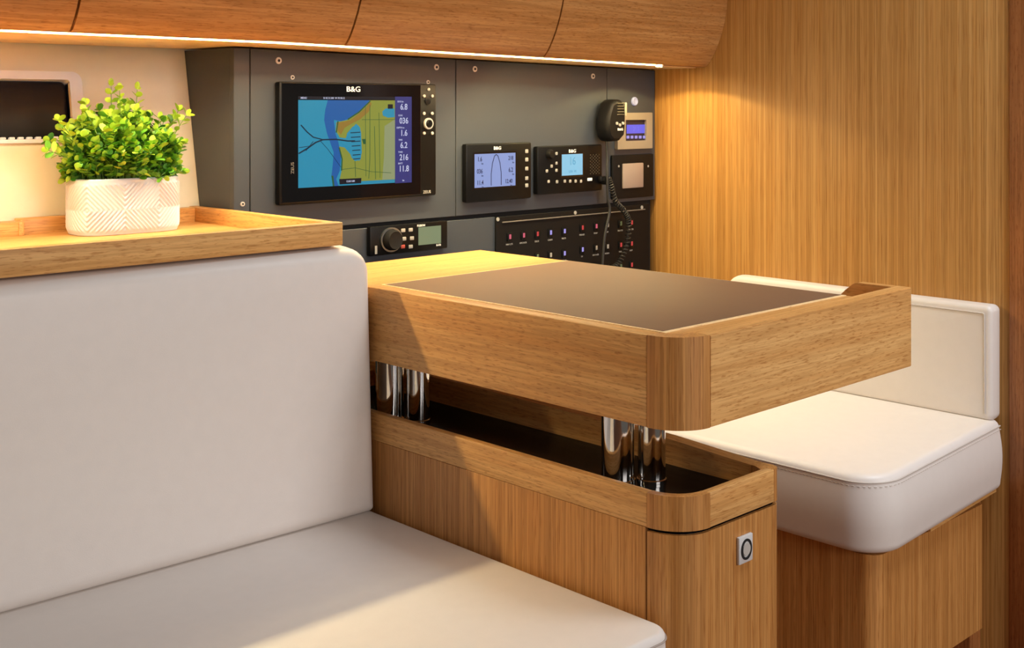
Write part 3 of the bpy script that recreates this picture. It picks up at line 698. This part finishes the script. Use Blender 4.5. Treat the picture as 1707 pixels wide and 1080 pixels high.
for (dx, dy, dz) in ((-.118, -.01, .052), (-.122, -.015, .040), (-.108, -.02, .078), (-.100, -.01, .066), (-.02, .0, .124), (-.012, -.01, .118), (.022, .0, .120), (.090, .0, .090), (.098, -.01, .084), (.082, .0, .078), (-.070, -.02, .090), (-.055, .01, .098)):
    sprig((PX+dx*.40, PY+dy, top), (PX+dx*.90, PY+dy, top+dz), dens=8, bright=.85)
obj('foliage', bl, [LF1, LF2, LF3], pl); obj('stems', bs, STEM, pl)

# ================================================================== SETTEE (left)
se = empty('settee', (.50, 1.0, 0), 'cream upholstered settee in the left foreground, below the oak shelf', 'settee')
# seat cushion
RZ = Matrix.Translation((.966, 1.237, 0)) @ Matrix.Rotation(math.radians(-1.5), 4, 'Z') @ Matrix.Translation((-.966, -1.237, 0))
RS = Matrix.Translation((.966, 1.237, 0)) @ Matrix.Rotation(math.radians(-.4), 4, 'Z') @ Matrix.Translation((-.966, -1.237, 0))
bm = pillow(-.55, .9665, .757, 1.36, .315, .4342, [.02, .024, .004, .004], .0075, puff=.0012, belly=.0012, grid=20); bm.transform(RS)
obj('seat_cushion', bm, VINYL, se, smooth=True, ang=60)
pts = [(-.55, .7562), (.30, .7562), (.9425, .7562)]+[(.9425+.0245*math.sin(t), .7810-.0248*math.cos(t)) for t in [i*PI/20 for i in range(1, 9)]]
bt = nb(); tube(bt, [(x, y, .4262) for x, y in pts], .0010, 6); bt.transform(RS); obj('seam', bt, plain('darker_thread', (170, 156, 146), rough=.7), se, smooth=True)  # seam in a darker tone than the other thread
path = [(x, y, .4205) for x, y in pts]; bt = nb(); tube(bt, [(x, y-.0004, z) for x, y, z in path], .0011, 6); bt.transform(RZ); obj('seam', bt, SEAM, se, smooth=True); bm.free()
# back cushion: built lying down (x, height, thickness), then stood up and leaned back
Mb = RZ @ Matrix.Translation((0, 1.236, .4345)) @ Matrix.Rotation(PI/2-math.radians(2.3), 4, 'X')
# local y -> up, local z -> towards the cabin (-Y)
bm = pillow(-.55, .9650, 0, .3405, -.095, 0, [.006, .008, .034, .02], .020, puff=.003, grid=20, M=Mb)
obj('back_cushion', bm, VINYL, se, smooth=True, ang=60)
bm = nb(); box(bm, -.55, .9600, .790, 1.40, .03, .314, bev=.002); obj('base', bm, WZ, se)
bm = nb(); box(bm, -.55, .952, 1.345, 1.40, .314, .74); obj('back_support', bm, WX, se)

# ================================================================== CABINET WITH SLIDING TABLE
cb = empty('pedestal_cabinet', (1.06, 1.1, 0), 'narrow oak pedestal cabinet with rounded corners and an open black tray top', 'cabinet')
X0_, X1_, Y0_, Y1_ = .971, 1.147, .754, 1.475
RC = .046
def corner_pts(x0, y0, R_, t, n=12):
    """quarter ring at the x0,y0 corner, outer radius R_, thickness t"""
    o_ = [(x0+R_-R_*math.cos(a), y0+R_-R_*math.sin(a)) for a in [PI/2*i/n for i in range(n+1)]]
    i_ = [(x0+R_-(R_-t)*math.cos(a), y0+R_-(R_-t)*math.sin(a)) for a in [PI/2*i/n for i in range(n+1)]]
    return o_+i_[::-1]
def corner(name, x0, y0, R_, t, z0_, z1_, mat, parent, n=16):
    bm = nb(); prism(bm, corner_pts(x0, y0, R_, t, n), z0_, z1_); return obj(name, bm, mat, parent, smooth=True, ang=30)
RT_ = .011
bxo('rim_long_board', (X0_, X0_+RT_, Y0_+RC, Y1_, .5225, .558), WY, cb, bev=.0008)
corner('rim_corner', X0_, Y0_, RC, RT_, .5225, .558, WZ, cb)
bxo('rim_near_board', (X0_+RC, X1_-.014, Y0_, Y0_+RT_, .5225, .558), WX, cb, bev=.0008)
bm = nb(); pr = [(X1_-.014, Y0_)]+[(X1_-.012+.012*math.sin(a), Y0_+.012-.012*math.cos(a)) for a in [PI/2*i/8 for i in range(9)]]+[(X1_, Y0_+.03), (X1_-.018, Y0_+.03), (X1_-.018, Y0_+.022), (X1_-.024, Y0_+RT_), (X1_-.014, Y0_+RT_)]
pr = [pr[0]]+pr[1:]; prism(bm, pr[:10]+pr[10:], .5225, .558); obj('rim_corner', bm, WZ, cb, smooth=True, ang=30)
bm = nb(); prism(bm, [(Y0_+.03, .5225), (Y1_, .5225), (Y1_, .5700), (1.20, .5690), (.90, .5645), (Y0_+.03, .558)], X1_-.018, X1_, 'X'); obj('rim_far_board', bm, WY, cb)
bxo('rim_back_board', (X0_+RT_, X1_-.018, Y1_-.016, Y1_, .5225, .558), WX, cb, bev=.0008)
bm = nb(); prism(bm, rrect(X0_+.004, X1_-.004, Y0_+.004, Y1_-.002, [.042, .01, .002, .002]), .5190, .5345); obj('tray', bm, TRAY, cb)
bxo('side_panel', (X0_, X0_+.018, Y0_+RC+.0015, Y1_, .03, .5222), WZ, cb, bev=.0005)
bxo('side_panel', (X1_-.018, X1_, Y0_+.026, Y1_, .03, .5190), WZ, cb, bev=.0005)
bm = nb()
dp = corner_pts(X0_+.0004, Y0_+.0004, RC-.0004, .018, 16)
dp = dp[:17]+[(X1_-.012+.012*math.sin(a), Y0_+.0124-.012*math.cos(a)) for a in [PI/2*i/8 for i in range(9)]]+[(X1_, Y0_+.024), (X1_-.016, Y0_+.024), (X1_-.016, Y0_+.018)]+dp[17:]
prism(bm, dp, .03, .5185); dr = obj('door', bm, WZ, cb, smooth=True, ang=30)
bm = nb(); prism(bm, rrect(X0_+.006, X1_-.006, Y0_+.006, Y1_-.002, [.036, .01, .002, .002]), .028, .5188); obj('inner_box', bm, DGAP, cb)
bm = nb(); box(bm, X0_+.01, X1_-.01, Y0_+.02, Y1_-.01, 0, .03); obj('plinth', bm, DGAP, cb)
# push lock
LX, LZ = 1.0755, .4865
lt = None
bm = nb(); box(bm, LX-.0125, LX+.0125, Y0_-.0035, Y0_+.0005, LZ-.0145, LZ+.0145, bev=.0012)
lt = obj('latch', bm, plain('satin_chrome', (206, 204, 202), rough=.3), dr, smooth=True); lt['label'] = 'square chrome push latch'
bm = nb(); oo = [(LX+.0095*math.cos(t*PI/20), LZ+.0110*math.sin(t*PI/20)) for t in range(40)]
rp = [(LX+.0070*math.cos(t*PI/20), LZ+.0085*math.sin(t*PI/20)) for t in range(40)]
ringprism(bm, oo, rp, 0, .0012); bm.transform(Matrix.Translation((0, Y0_-.0032, 0)) @ Matrix.Rotation(PI/2, 4, 'X')); bm2 = obj('latch_ring', bm, DGAP, cb)
bm = nb(); cyl(bm, (LX, Y0_-.0046, LZ), 'Y', .0066, .002, 24); obj('latch_button', bm, STEEL, cb, smooth=True)

# ---- the table that rises on four chrome columns
tb = empty('chart_table', (1.15, 1.1, .536), 'oak chart table with a brown leather top, raised on chrome columns', 'table')
TZ0, TZ1 = .625, .7200
bxo('long_fascia', (X0_, X0_+.020, Y0_+RC, 1.465, TZ0, TZ1), WY, tb, bev=.0012)
corner('corner_block', X0_, Y0_, RC, .022, TZ0, TZ1, WZ, tb)
bm = nb(); prism(bm, [(X0_+RC, TZ0), (1.4405, TZ0), (1.4405, .7252), (1.31, .7225), (X0_+RC, TZ1)], Y0_, Y0_+.021, 'Y')
bmesh.ops.bevel(bm, geom=[e for e in bm.edges if abs(e.verts[0].co.y-e.verts[1].co.y) < 1e-6], offset=.001, segments=2, affect='EDGES'); obj('near_fascia', bm, WX, tb, smooth=True, ang=40)
bm = nb(); prism(bm, [(Y0_+.021, TZ0), (.86, TZ0), (.86, .690), (.850, .704), (.840, .714), (.828, .7235), (.822, .7252), (Y0_+.021, .7252)], 1.4265, 1.4405, 'X'); obj('end_return', bm, WY, tb)
bm = nb(); prism(bm, [(1.352, 1.465), (X0_+.020, 1.465), (X0_+.020, Y0_+RC)]+[(X0_+RC-(RC-.022)*math.cos(a), Y0_+RC-(RC-.022)*math.sin(a)) for a in [PI/2*i/8 for i in range(1, 9)]]+[(1.352, Y0_+.021)], .702, .7196)
obj('tabletop', bm, WX, tb)
bm = nb(); box(bm, .9975, 1.350, .800, 1.266, .7190, .7206, bev=.0005); obj('leather_inlay', bm, LEATHER, tb)
bm = nb(); ringprism(bm, [(.9935, .7945), (1.3517, .7945), (1.3517, 1.270), (.9935, 1.270)], [(.9975, .800), (1.350, .800), (1.350, 1.266), (.9975, 1.266)], .7190, .7203); obj('inlay_edging', bm, WE, tb)  # edging of the leather, its pale tone paints the lit rail edges
bxo('far_edge_board', (1.334, 1.352, Y0_+.021, 1.465, .655, .702), WY, tb, bev=.0008)
bxo('underside_board', (X0_+.020, 1.334, Y0_+.046, 1.455, .634, .642), WX, tb, bev=.0005)
for i, (x, y, r_) in enumerate(((1.038, .897, .0185), (1.0665, .8715, .0155), (1.020, 1.284, .0190), (1.044, 1.254, .0155))):
    bm = nb(); lathe(bm, [(r_+.0012, .5347), (r_+.0012, .5375), (r_, .5385), (r_, .634)], (x, y, 0), seg=48)
    obj('column', bm, CHROME, tb, smooth=True, ang=40)

# ================================================================== NAVIGATOR'S SEAT (right)
ns = empty('navigator_seat', (1.64, 1.05, 0), 'cream upholstered bench seat on an oak base, right of the chart table against the bulkhead', 'seat')
SX0, SX1, SY0 = 1.497, 1.872, .829
TS = Matrix.Translation((SX1, 0, .4675)) @ Matrix.Rotation(-math.radians(2.8), 4, 'Y') @ Matrix.Translation((-SX1, 0, -.4675))
bm = pillow(SX0, SX1, SY0, 1.40, .3565, .4675, [.058, .012, .004, .01], .013, puff=.003, grid=16, belly=.004, n=12); bm.transform(TS)
obj('seat_cushion', bm, VINYL, ns, smooth=True, ang=60)
R_ = .058; SZ = .4575
sp = [(SX1-.006, SY0)]+[(SX0+R_-R_*math.sin(a), SY0+R_-R_*math.cos(a)) for a in [PI/2*i/12 for i in range(13)]]+[(SX0, 1.34)]
bm = nb(); tube(bm, [(x+.0004, y+.0004, SZ) for x, y in sp], .0012, 6); bm.transform(TS)
obj('seam', bm, SEAM, ns, smooth=True)
bm = nb(); L0 = []
for a_, b2 in zip(sp, sp[1:]):
    d = math.hypot(b2[0]-a_[0], b2[1]-a_[1]); n_ = max(1, int(d/.006))
    for i in range(n_): L0.append((a_[0]+(b2[0]-a_[0])*i/n_, a_[1]+(b2[1]-a_[1])*i/n_, math.atan2(b2[1]-a_[1], b2[0]-a_[0])))
for x, y, an in L0:
    t_ = nb(); box(t_, -.0018, .0018, -.0006, .0006, -.0005, .0005); t_.transform(Matrix.Translation((x-.0002, y-.0002, SZ-.0055)) @ Matrix.Rotation(an, 4, 'Z'))
    me = bpy.data.meshes.new('t'); t_.to_mesh(me); bm.from_mesh(me); t_.free(); bpy.data.meshes.remove(me)
bm.transform(TS); obj('stitching', bm, SEAM, ns)
# backrest against the bulkhead: (y along, height) outline, thickness in X
BFX = 1.883
Mn = Matrix.Translation((BFX, 0, .4655)) @ Matrix(((0, 0, -1, 0), (1, 0, 0, 0), (0, 1, 0, 0), (0, 0, 0, 1))) @ Matrix.Translation((0, 0, -.0))
bm = pillow(.834, 1.335, 0, .179, .001, .035, [.010, .004, .03, .010], .008, puff=.002, grid=14, belly=.001, M=Mn)
obj('backrest', bm, VINYL, ns, smooth=True, ang=60)
bm = nb(); tube(bm, [(BFX-.036, 1.30, .6325), (BFX-.036, .8470, .6325), (BFX-.036, .8455, .631), (BFX-.036, .8450, .477)], .0010, 6); obj('seam', bm, SEAM, ns, smooth=True)
BL, BN = 1.520, .848
bm = nb(); pb = [(BL+.024*(1-math.sin(a)), BN+.024*(1-math.cos(a))) for a in [PI/2*i/8 for i in range(9)]]
prism(bm, [(BX-.040, BN)]+pb+[(BL, 1.40), (BX-.040, 1.40)], .143, .336); obj('base', bm, WZ, ns, smooth=True, ang=30)
bm = nb(); box(bm, BL+.05, BX-.040, BN+.05, 1.39, 0, .143); obj('plinth', bm, WZ3, ns)
bm = nb(); box(bm, BX-.0398, BX-.002, BN+.02, 1.40, 0, .336); obj('side_board', bm, WZ3, ns)
bm = nb(); box(bm, BX-.22, BX-.003, BN-.006, 1.40, -.004, .0035); bm.transform(Matrix.Translation((SX1, 0, .3520)) @ Matrix.Rotation(-math.radians(2.8), 4, 'Y') @ Matrix.Translation((-SX1, 0, 0))); obj('seat_board', bm, WX, ns)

- _Problem to solve_:
Print the data above verbatim from the first line through the line holding "top+dz), dens=8, bright=.85)", leaving every picture out.

- _Answer for this exercise_:
Write part 3 of the bpy script that recreates this picture. It picks up at line 698. This part finishes the script. Use Blender 4.5. Treat the picture as 1707 pixels wide and 1080 pixels high.
for (dx, dy, dz) in ((-.118, -.01, .052), (-.122, -.015, .040), (-.108, -.02, .078), (-.100, -.01, .066), (-.02, .0, .124), (-.012, -.01, .118), (.022, .0, .120), (.090, .0, .090), (.098, -.01, .084), (.082, .0, .078), (-.070, -.02, .090), (-.055, .01, .098)):
    sprig((PX+dx*.40, PY+dy, top), (PX+dx*.90, PY+dy, top+dz), dens=8, bright=.85)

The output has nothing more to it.